Quando soube da existência deste livro, pensei que seria, provavelmente, uma leitura de que iria gostar. Mais uma sobre este tema pelo qual tenho particular interesse: o Holocausto. Assim parecia. Fiquei presa logo no primeiro parágrafo: Marijke e seu marido, Théo, vivem em Amesterdão, ano de 1943. São holandeses e não são judeus. Pertencem à Resistência. A história continua como seria de esperar. Apanhados, são detidos e levados para um campo de concentração. 

Alguns capítulos depois uma nova história surge. Desta feita passada em 1977 em Buenos Aires, Argentina. Periodo conturbado, ditadura militar instalada. "Nos anos do autodenominado "Processo de Reorganização Nacional" (1976-1983), a ditadura argentina formada pela junta militar impulsionou a persecução, o sequestro e o assassinato de maneira segreta de pessoas por motivos políticos e religiosos no quadro da que é conhecida como Guerra suja na Argentina. A razão de que um Estado totalitário recorra a este método é o efeito da supressão de todo direito: a não existência de corpo do delito garante a impunidade, o desconhecimento impede os familiares e a sociedade realizar ações legais, infunde terror nas vítimas e na sociedade, e mantém divididos os cidadãos frente ao Estado. O "desaparecimento" de pessoas gera uma situação de agravamento da repressão e as feridas, devido às dificuldades para os familiares de "dar por mortos" os seus seres queridos, e eventualmente dar por finalizada a procura dos seus restos e a pesquisa do que realmente aconteceu.(...) Os "voos da morte" foram uma atroz prática da Guerra suja na Argentina, durante o chamado "Processo de Reorganização Nacional" (1976-1983). Mediante os "voos da morte" milhares de detidos-desaparecidos foram atirados ao mar vivos e drogados, de aviões militares. Estima-se que os voos vitimaram 4 mil pessoas." (Retirado de wikipédia)

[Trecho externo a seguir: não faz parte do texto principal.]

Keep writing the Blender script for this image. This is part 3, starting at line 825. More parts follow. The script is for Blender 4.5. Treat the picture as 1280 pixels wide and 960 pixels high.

Surpreendeu-me esta leitura. Diferente, muitas vezes demolidora, este livro constituiu para mim uma forte aprendizagem, possuindo factos sobre as duas épocas que desconhecia por completo: a existência de bordéis para alguns prisioneiros que se destacassem e fossem merecedores de alguma recompensa e a extrema dureza dos interrogatórios e torturas infligidas a pessoas na Argentina que discordassem politicamente do regime e ainda o seu desaparecimento. Pesquisar sobre esses assuntos foi uma consequência desta leitura! 

A riqueza dos personagens principais de ambas as histórias é fabulosa. Os seus sentimentos são aprofundados ao máximo. As suas dúvidas, os seus medos, são expostos de uma forma que toca quem lê. São personagens muito fortes porque imperfeitas, cheias de contradições, muitas delas criadas pela guerra em si. Que ligação possuem estas duas histórias separadas por trinta e tal anos? Deixem que vos diga que essa ligação é muito subtil, e as histórias correm em paralelo sem que haja elementos aparentes que as liguem. Este facto intriga o leitor e torna-se um elemento de suspense no livro.

Esta obra não retrata duas histórias felizes. A História tem-nos mostrado que essas são as mais comuns. As histórias de muitos desconhecidos que sofreram às mãos de homens sem escrúpulos, ligados a ideologias de esquerda ou de direita que manobraram a vida e a morte de milhares de pessoas como se fossem deuses (ou diabos).

Adorei e recomendo. Qualquer das duas histórias é baseada em factos verídicos, constituindo um murro para estômagos delicados. Preparem-se! O sub-título é bem verdade: "Em tempo de guerra somos capazes de tudo". 

Terminado em 7 de julho de 2019

Estrelas: 6*

Sinopse
Amesterdão, maio de 1943. Ao mesmo tempo que as túlipas florescem, os nazis intensificam a opressão à cidade ocupada e os últimos sinais da resistência holandesa vão sendo eliminados. Marijke de Graaf e o marido são detidos e deportados separadamente para campos de concentração na Alemanha. Em Buchenwald, Marijke é confrontada com uma escolha impiedosa: sujeitar-se aos cruéis trabalhos forçados impostos aos prisioneiros ou, numa tentativa de sobrevivência, tornar-se prostituta no bordel do campo.

Do outro lado do arame farpado, Karl Müller, oficial das SS, espera alcançar a glória militar que o seu pai acalenta. Porém, o encontro com Marijke muda radicalmente o seu destino.

Buenos Aires, 1977. Está-se em plena Guerra Suja, num cenário de repressão implacável sobre os dissidentes do regime que vigora então na Argentina. Luciano Wagner está detido numa cela, sem esperança de algum dia escapar ao cativeiro político.

Da Holanda à Alemanha, até à Argentina, a Holandesa é um romance soberbo que narra a história de três pessoas que partilham um segredo sombrio e que faz um relato impressionante de dois dos regimes mais violentos e repressivos da história moderna.

Um livro que fala de amor, da ténue linha entre o bem e o mal, e da resiliência de pessoas comuns para perseverarem e fazerem o impensável em circunstâncias insólitas.